After 42 years in the Cedar-Riverside neighborhood, Mixed Blood Theatre took a small but significant detour into the movies.
On a beautiful night this summer, the theater invited neighbors to an outdoor screening of "A Stray," a 2016 movie shot entirely in Minneapolis that chronicles a young Somali refugee and the stray dog he encounters. Nearly 200 people flocked to the theater's adjoining parking lot. Approximately two-thirds were Somali-Americans from the surrounding neighborhood. They brought blankets, carpet squares and upturned plastic buckets for seating.
In a memo to staffers the following week, Mixed Blood founder and Artistic Director Jack Reuler said that "The feeling in the air echoed the mission of the organization" that night.
Beginning in the 1990s, the neighborhood known as the West Bank has been the locus for a huge influx of East African immigrants. It is said to contain the world's densest concentration of ethnic Somalis outside of Mogadishu.

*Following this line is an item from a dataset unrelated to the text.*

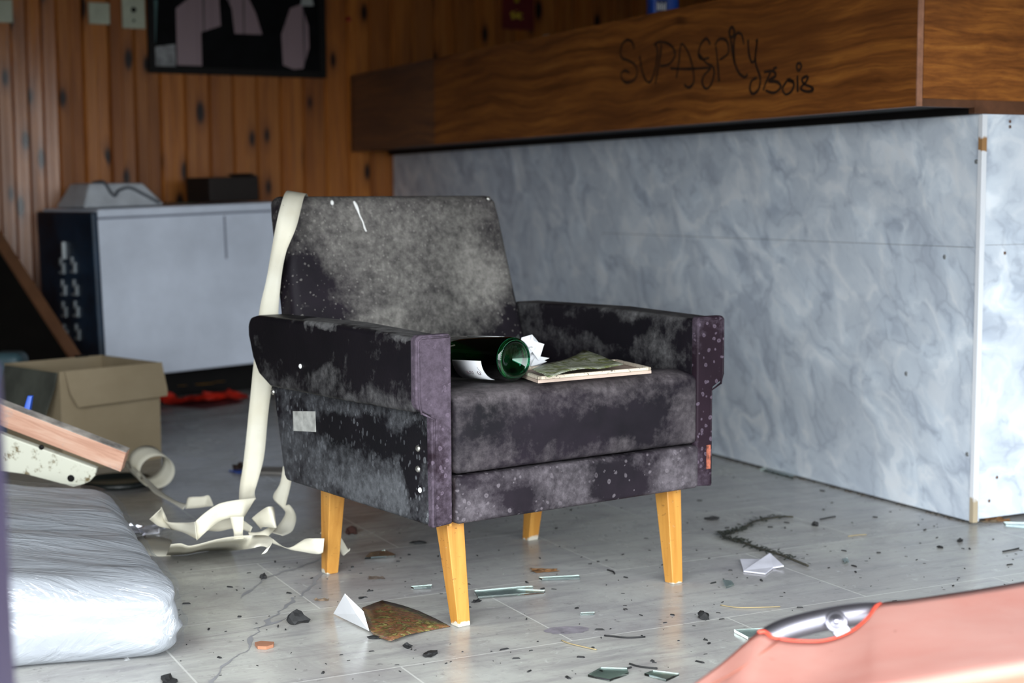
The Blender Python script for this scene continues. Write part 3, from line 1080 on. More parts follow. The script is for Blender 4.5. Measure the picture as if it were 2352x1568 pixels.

Cedar-Riverside is also home to several organizations committed to diversity and multicultural engagement. That includes Mixed Blood as well as the Cedar Cultural Center, Augsburg University and KFAI Radio. More than two decades into the neighborhood's massive demographic shift, these organizations are learning to adapt and engage the community in exciting ways.
By its very name, Mixed Blood stands for the integration of cultures and people. But as Reuler tells it, acting on that credo in its own backyard has been a long learning curve.
"If we were going to keep from being an island in a community where we'd been an anchor, we needed to change," he said. "Every year we've been a little less dumb about it."
The biggest leap occurred a couple of years ago. "We finally realized we needed to use what we had — art in general and theater more specifically — as a tool rather than a product," Reuler said.